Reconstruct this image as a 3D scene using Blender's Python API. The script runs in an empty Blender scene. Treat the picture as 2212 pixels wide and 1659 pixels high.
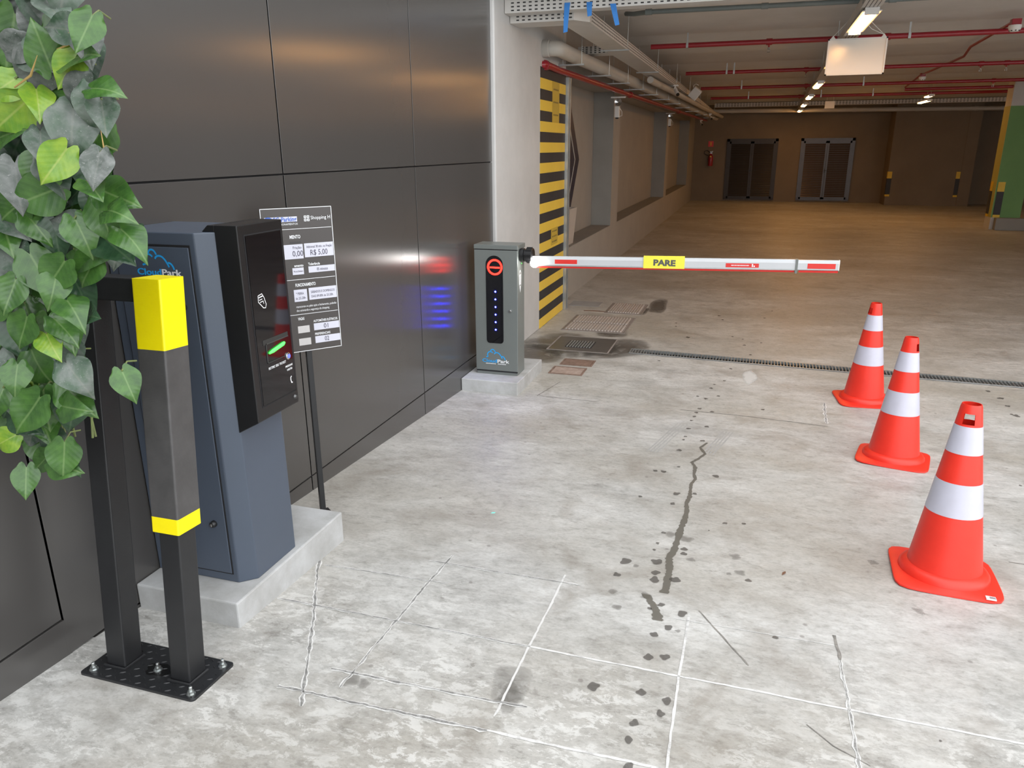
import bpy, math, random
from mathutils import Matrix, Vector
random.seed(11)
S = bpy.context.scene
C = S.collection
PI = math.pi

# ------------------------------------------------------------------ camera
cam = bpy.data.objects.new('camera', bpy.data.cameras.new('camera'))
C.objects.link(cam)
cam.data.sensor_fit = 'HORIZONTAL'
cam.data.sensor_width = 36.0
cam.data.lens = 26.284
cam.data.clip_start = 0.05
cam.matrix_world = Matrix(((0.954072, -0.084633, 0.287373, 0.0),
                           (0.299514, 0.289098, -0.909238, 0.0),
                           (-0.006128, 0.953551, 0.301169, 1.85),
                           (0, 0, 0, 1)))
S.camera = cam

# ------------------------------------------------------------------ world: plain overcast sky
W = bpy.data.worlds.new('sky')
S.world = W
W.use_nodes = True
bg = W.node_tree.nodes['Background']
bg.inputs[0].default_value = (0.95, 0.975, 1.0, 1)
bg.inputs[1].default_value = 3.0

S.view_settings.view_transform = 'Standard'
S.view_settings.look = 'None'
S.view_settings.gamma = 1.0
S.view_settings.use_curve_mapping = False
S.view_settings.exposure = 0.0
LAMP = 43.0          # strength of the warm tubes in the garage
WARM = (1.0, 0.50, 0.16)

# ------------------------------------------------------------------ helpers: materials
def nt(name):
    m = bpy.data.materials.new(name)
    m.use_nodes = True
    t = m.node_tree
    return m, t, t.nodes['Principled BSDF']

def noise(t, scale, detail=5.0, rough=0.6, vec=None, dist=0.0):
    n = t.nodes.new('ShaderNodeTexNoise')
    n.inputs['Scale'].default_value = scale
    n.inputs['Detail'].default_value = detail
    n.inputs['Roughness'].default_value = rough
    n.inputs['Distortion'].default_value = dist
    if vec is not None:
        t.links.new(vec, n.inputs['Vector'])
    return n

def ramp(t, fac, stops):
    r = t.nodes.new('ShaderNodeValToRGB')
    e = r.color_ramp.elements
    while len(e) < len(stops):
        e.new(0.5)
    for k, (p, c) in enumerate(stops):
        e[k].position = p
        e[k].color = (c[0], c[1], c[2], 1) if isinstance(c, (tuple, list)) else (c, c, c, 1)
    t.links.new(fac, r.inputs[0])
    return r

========

** What is needed **
Return the listing above word for word, with the pictures removed.

** Result of the task **
Reconstruct this image as a 3D scene using Blender's Python API. The script runs in an empty Blender scene. Treat the picture as 2212 pixels wide and 1659 pixels high.
import bpy, math, random
from mathutils import Matrix, Vector
random.seed(11)
S = bpy.context.scene
C = S.collection
PI = math.pi

# ------------------------------------------------------------------ camera
cam = bpy.data.objects.new('camera', bpy.data.cameras.new('camera'))
C.objects.link(cam)
cam.data.sensor_fit = 'HORIZONTAL'
cam.data.sensor_width = 36.0
cam.data.lens = 26.284
cam.data.clip_start = 0.05
cam.matrix_world = Matrix(((0.954072, -0.084633, 0.287373, 0.0),
                           (0.299514, 0.289098, -0.909238, 0.0),
                           (-0.006128, 0.953551, 0.301169, 1.85),
                           (0, 0, 0, 1)))
S.camera = cam

# ------------------------------------------------------------------ world: plain overcast sky
W = bpy.data.worlds.new('sky')
S.world = W
W.use_nodes = True
bg = W.node_tree.nodes['Background']
bg.inputs[0].default_value = (0.95, 0.975, 1.0, 1)
bg.inputs[1].default_value = 3.0

S.view_settings.view_transform = 'Standard'
S.view_settings.look = 'None'
S.view_settings.gamma = 1.0
S.view_settings.use_curve_mapping = False
S.view_settings.exposure = 0.0
LAMP = 43.0          # strength of the warm tubes in the garage
WARM = (1.0, 0.50, 0.16)

# ------------------------------------------------------------------ helpers: materials
def nt(name):
    m = bpy.data.materials.new(name)
    m.use_nodes = True
    t = m.node_tree
    return m, t, t.nodes['Principled BSDF']

def noise(t, scale, detail=5.0, rough=0.6, vec=None, dist=0.0):
    n = t.nodes.new('ShaderNodeTexNoise')
    n.inputs['Scale'].default_value = scale
    n.inputs['Detail'].default_value = detail
    n.inputs['Roughness'].default_value = rough
    n.inputs['Distortion'].default_value = dist
    if vec is not None:
        t.links.new(vec, n.inputs['Vector'])
    return n

def ramp(t, fac, stops):
    r = t.nodes.new('ShaderNodeValToRGB')
    e = r.color_ramp.elements
    while len(e) < len(stops):
        e.new(0.5)
    for k, (p, c) in enumerate(stops):
        e[k].position = p
        e[k].color = (c[0], c[1], c[2], 1) if isinstance(c, (tuple, list)) else (c, c, c, 1)
    t.links.new(fac, r.inputs[0])
    return r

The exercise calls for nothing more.